BEGIN DATA LINES

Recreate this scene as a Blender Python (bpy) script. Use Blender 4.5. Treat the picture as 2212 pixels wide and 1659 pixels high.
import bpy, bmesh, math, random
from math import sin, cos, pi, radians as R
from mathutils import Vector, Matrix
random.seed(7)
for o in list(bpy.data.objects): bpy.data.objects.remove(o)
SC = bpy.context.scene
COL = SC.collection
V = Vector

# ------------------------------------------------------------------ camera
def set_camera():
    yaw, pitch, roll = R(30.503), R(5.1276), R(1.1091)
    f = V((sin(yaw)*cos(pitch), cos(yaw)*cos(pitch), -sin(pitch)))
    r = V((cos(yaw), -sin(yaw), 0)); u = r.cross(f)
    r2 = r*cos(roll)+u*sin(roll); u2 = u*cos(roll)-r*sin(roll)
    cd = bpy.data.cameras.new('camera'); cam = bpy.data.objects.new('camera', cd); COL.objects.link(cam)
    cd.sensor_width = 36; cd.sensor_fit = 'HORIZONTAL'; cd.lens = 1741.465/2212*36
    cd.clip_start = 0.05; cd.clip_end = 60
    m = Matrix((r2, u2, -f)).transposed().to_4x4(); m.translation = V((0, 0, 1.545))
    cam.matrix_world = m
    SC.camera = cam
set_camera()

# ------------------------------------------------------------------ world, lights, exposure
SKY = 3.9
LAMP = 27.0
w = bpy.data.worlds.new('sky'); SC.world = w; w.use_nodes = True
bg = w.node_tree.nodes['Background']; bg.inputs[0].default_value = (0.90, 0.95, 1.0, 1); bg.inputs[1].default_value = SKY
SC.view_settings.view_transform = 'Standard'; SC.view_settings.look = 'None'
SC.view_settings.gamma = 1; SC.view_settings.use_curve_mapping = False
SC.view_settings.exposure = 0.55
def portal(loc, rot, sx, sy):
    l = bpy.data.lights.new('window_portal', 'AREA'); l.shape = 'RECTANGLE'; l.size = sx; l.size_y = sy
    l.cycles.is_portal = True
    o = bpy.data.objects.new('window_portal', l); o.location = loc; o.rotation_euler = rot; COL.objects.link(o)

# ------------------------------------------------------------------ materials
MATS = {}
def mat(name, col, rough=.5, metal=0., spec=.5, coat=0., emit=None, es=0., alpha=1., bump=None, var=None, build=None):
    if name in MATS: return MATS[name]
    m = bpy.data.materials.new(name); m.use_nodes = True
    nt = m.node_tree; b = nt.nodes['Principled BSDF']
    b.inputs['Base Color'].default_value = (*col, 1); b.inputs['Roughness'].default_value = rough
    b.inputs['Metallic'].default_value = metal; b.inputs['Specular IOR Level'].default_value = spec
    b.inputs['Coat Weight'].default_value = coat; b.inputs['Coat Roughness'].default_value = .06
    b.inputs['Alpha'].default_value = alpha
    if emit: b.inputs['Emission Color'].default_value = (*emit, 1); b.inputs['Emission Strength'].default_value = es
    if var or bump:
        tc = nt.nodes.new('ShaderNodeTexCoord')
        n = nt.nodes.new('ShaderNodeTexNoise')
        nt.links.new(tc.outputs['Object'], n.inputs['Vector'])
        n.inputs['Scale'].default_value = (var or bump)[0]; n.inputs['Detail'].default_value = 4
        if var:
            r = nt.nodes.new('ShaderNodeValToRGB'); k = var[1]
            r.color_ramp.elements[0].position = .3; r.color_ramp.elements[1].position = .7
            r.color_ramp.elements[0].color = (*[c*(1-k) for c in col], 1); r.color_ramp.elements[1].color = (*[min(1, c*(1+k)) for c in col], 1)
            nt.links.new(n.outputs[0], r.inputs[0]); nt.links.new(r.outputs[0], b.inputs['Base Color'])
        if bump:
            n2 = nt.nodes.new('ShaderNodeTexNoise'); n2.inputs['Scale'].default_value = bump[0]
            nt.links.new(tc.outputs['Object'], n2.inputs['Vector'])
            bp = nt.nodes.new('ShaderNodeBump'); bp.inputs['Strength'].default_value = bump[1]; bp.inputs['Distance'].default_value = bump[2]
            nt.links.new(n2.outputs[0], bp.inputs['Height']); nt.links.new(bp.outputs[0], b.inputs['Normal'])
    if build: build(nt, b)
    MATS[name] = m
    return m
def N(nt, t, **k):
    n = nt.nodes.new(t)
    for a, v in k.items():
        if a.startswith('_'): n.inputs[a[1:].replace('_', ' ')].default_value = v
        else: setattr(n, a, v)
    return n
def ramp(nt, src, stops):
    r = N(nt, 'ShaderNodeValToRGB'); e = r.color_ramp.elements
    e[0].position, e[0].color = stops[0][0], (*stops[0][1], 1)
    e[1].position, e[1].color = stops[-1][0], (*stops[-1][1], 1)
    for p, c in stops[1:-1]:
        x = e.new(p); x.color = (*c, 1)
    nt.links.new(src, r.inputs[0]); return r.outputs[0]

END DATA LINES

DESCRIPTION OF THE TASK:
Quote the whole listing above, leaving nothing out.

RESULT:
Recreate this scene as a Blender Python (bpy) script. Use Blender 4.5. Treat the picture as 2212 pixels wide and 1659 pixels high.
import bpy, bmesh, math, random
from math import sin, cos, pi, radians as R
from mathutils import Vector, Matrix
random.seed(7)
for o in list(bpy.data.objects): bpy.data.objects.remove(o)
SC = bpy.context.scene
COL = SC.collection
V = Vector

# ------------------------------------------------------------------ camera
def set_camera():
    yaw, pitch, roll = R(30.503), R(5.1276), R(1.1091)
    f = V((sin(yaw)*cos(pitch), cos(yaw)*cos(pitch), -sin(pitch)))
    r = V((cos(yaw), -sin(yaw), 0)); u = r.cross(f)
    r2 = r*cos(roll)+u*sin(roll); u2 = u*cos(roll)-r*sin(roll)
    cd = bpy.data.cameras.new('camera'); cam = bpy.data.objects.new('camera', cd); COL.objects.link(cam)
    cd.sensor_width = 36; cd.sensor_fit = 'HORIZONTAL'; cd.lens = 1741.465/2212*36
    cd.clip_start = 0.05; cd.clip_end = 60
    m = Matrix((r2, u2, -f)).transposed().to_4x4(); m.translation = V((0, 0, 1.545))
    cam.matrix_world = m
    SC.camera = cam
set_camera()

# ------------------------------------------------------------------ world, lights, exposure
SKY = 3.9
LAMP = 27.0
w = bpy.data.worlds.new('sky'); SC.world = w; w.use_nodes = True
bg = w.node_tree.nodes['Background']; bg.inputs[0].default_value = (0.90, 0.95, 1.0, 1); bg.inputs[1].default_value = SKY
SC.view_settings.view_transform = 'Standard'; SC.view_settings.look = 'None'
SC.view_settings.gamma = 1; SC.view_settings.use_curve_mapping = False
SC.view_settings.exposure = 0.55
def portal(loc, rot, sx, sy):
    l = bpy.data.lights.new('window_portal', 'AREA'); l.shape = 'RECTANGLE'; l.size = sx; l.size_y = sy
    l.cycles.is_portal = True
    o = bpy.data.objects.new('window_portal', l); o.location = loc; o.rotation_euler = rot; COL.objects.link(o)

# ------------------------------------------------------------------ materials
MATS = {}
def mat(name, col, rough=.5, metal=0., spec=.5, coat=0., emit=None, es=0., alpha=1., bump=None, var=None, build=None):
    if name in MATS: return MATS[name]
    m = bpy.data.materials.new(name); m.use_nodes = True
    nt = m.node_tree; b = nt.nodes['Principled BSDF']
    b.inputs['Base Color'].default_value = (*col, 1); b.inputs['Roughness'].default_value = rough
    b.inputs['Metallic'].default_value = metal; b.inputs['Specular IOR Level'].default_value = spec
    b.inputs['Coat Weight'].default_value = coat; b.inputs['Coat Roughness'].default_value = .06
    b.inputs['Alpha'].default_value = alpha
    if emit: b.inputs['Emission Color'].default_value = (*emit, 1); b.inputs['Emission Strength'].default_value = es
    if var or bump:
        tc = nt.nodes.new('ShaderNodeTexCoord')
        n = nt.nodes.new('ShaderNodeTexNoise')
        nt.links.new(tc.outputs['Object'], n.inputs['Vector'])
        n.inputs['Scale'].default_value = (var or bump)[0]; n.inputs['Detail'].default_value = 4
        if var:
            r = nt.nodes.new('ShaderNodeValToRGB'); k = var[1]
            r.color_ramp.elements[0].position = .3; r.color_ramp.elements[1].position = .7
            r.color_ramp.elements[0].color = (*[c*(1-k) for c in col], 1); r.color_ramp.elements[1].color = (*[min(1, c*(1+k)) for c in col], 1)
            nt.links.new(n.outputs[0], r.inputs[0]); nt.links.new(r.outputs[0], b.inputs['Base Color'])
        if bump:
            n2 = nt.nodes.new('ShaderNodeTexNoise'); n2.inputs['Scale'].default_value = bump[0]
            nt.links.new(tc.outputs['Object'], n2.inputs['Vector'])
            bp = nt.nodes.new('ShaderNodeBump'); bp.inputs['Strength'].default_value = bump[1]; bp.inputs['Distance'].default_value = bump[2]
            nt.links.new(n2.outputs[0], bp.inputs['Height']); nt.links.new(bp.outputs[0], b.inputs['Normal'])
    if build: build(nt, b)
    MATS[name] = m
    return m
def N(nt, t, **k):
    n = nt.nodes.new(t)
    for a, v in k.items():
        if a.startswith('_'): n.inputs[a[1:].replace('_', ' ')].default_value = v
        else: setattr(n, a, v)
    return n
def ramp(nt, src, stops):
    r = N(nt, 'ShaderNodeValToRGB'); e = r.color_ramp.elements
    e[0].position, e[0].color = stops[0][0], (*stops[0][1], 1)
    e[1].position, e[1].color = stops[-1][0], (*stops[-1][1], 1)
    for p, c in stops[1:-1]:
        x = e.new(p); x.color = (*c, 1)
    nt.links.new(src, r.inputs[0]); return r.outputs[0]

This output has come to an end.